Introduced by Harvard Law Professor and Judge Nancy Gertner (Ret.).
The Manchurian Candidate raises the same red flags today as it did in the early 1960s, when its story of political intrigue and assassination became all too relevant following the death of JFK, causing the film’s abrupt disappearance from screens.
Starring Frank Sinatra, Angela Lansbury, and Lawrence Harvey, it remains a nightmarish tale of high-level subterfuge, mental manipulation and the futility of one man’s rebellion against an ingrained social system.

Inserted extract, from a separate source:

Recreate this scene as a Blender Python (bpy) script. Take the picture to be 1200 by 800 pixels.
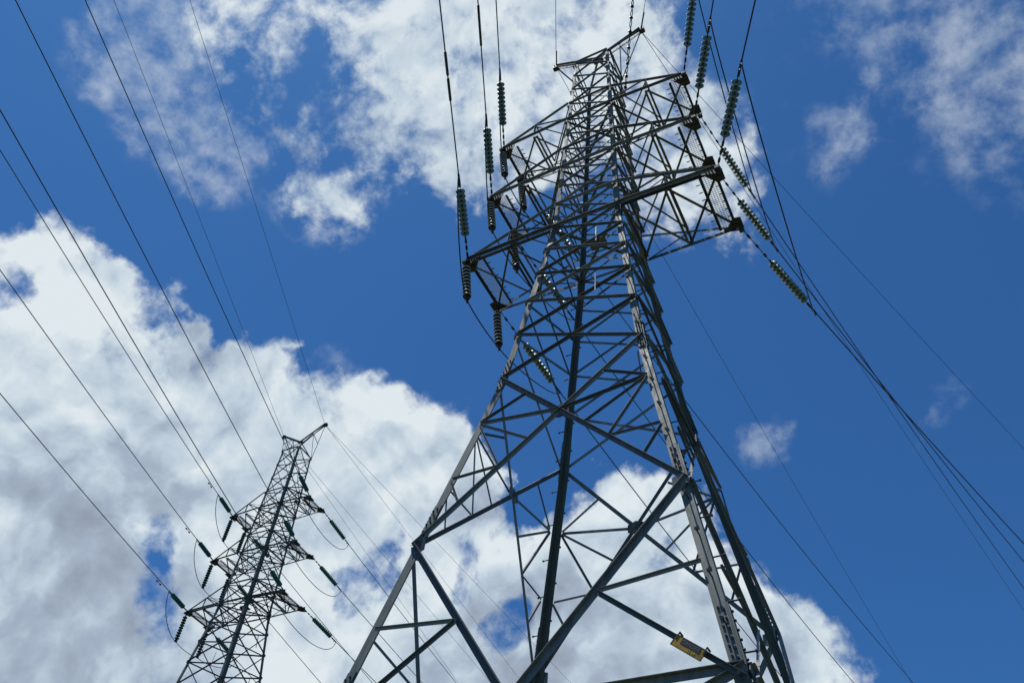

In one of his last roles as a genuine actor before he was swallowed by shallow fame, Sinatra shines as disturbed Korean war veteran Bennett Marco, who uncovers a plot to murder a presidential frontrunner. One of the first films to voice the growing belief that the American system of power and privilege was corrupt, it prefigures not just the Kennedy and King murders, but Vietnam, Watergate and the entire ’70s conspiracy boom. More importantly, it’s a sensational piece of genre filmmaking: pacy, compelling, witty and cynical, it depicts, in unflinching detail, the beginning of the end for post-war American optimism. – Time Out (London)
About The Speaker
Judge Nancy Gertner is a graduate of Barnard College and Yale Law School where she was an editor on The Yale Law Journal. She received her M.A. in Political Science at Yale University. She has been an instructor at Yale Law School, teaching sentencing and comparative sentencing institutions, since 1998. She was appointed to the bench in 1994 by President Clinton. In 2008 she received the Thurgood Marshall Award from the American Bar Association, Section of Individual Rights and Responsibilities, only the second woman to receive it (Justice Ginsburg was the first). She became a Leadership Council Member of the International Center for Research on Women the same year. In 2010 she received the Morton A. Brody Distinguished Judicial Service Award. In 2011 she received the Massachusetts Bar Association’s Hennessey award for judicial excellence, and an honorary Doctor of Laws degree from Brandeis University. In 2012 she received the Arabella Babb Mansfield award from the National Association of Women Lawyers, and the Leila J. Robinson Award of the Women’s Bar Association of Massachusetts. She has been selected to receive the Margaret Brent Women Lawyers of Achievement from the American Bar Association Commission on the Status of Women in the Profession in August 2014. She has been profiled on a number of occasions in the Boston Globe, the ABA Journal, Boston Magazine, and The Wall Street Journal. She has written and spoken widely on various legal issues and has appeared as a keynote speaker, panelist or lecturer concerning civil rights, civil liberties, employment, criminal justice and procedural issues, throughout the U.S., Europe and Asia. Her autobiography, In Defense of Women: Memoirs of an Unrepentant Advocate, was released on April 26, 2011. Her book, The Law of Juries, co-authored with attorney Judith Mizner, was published in 1997 and updated in 2010. She has published articles, and chapters on sentencing, discrimination, and forensic evidence, women’s rights, and the jury system. In September of 2011, Judge Gertner retired from the federal bench and became part of the faculty of the Harvard Law School teaching a number of subjects including criminal law, criminal procedure, forensic science and sentencing, as well as continuing to teach and write about women’s issues around the world.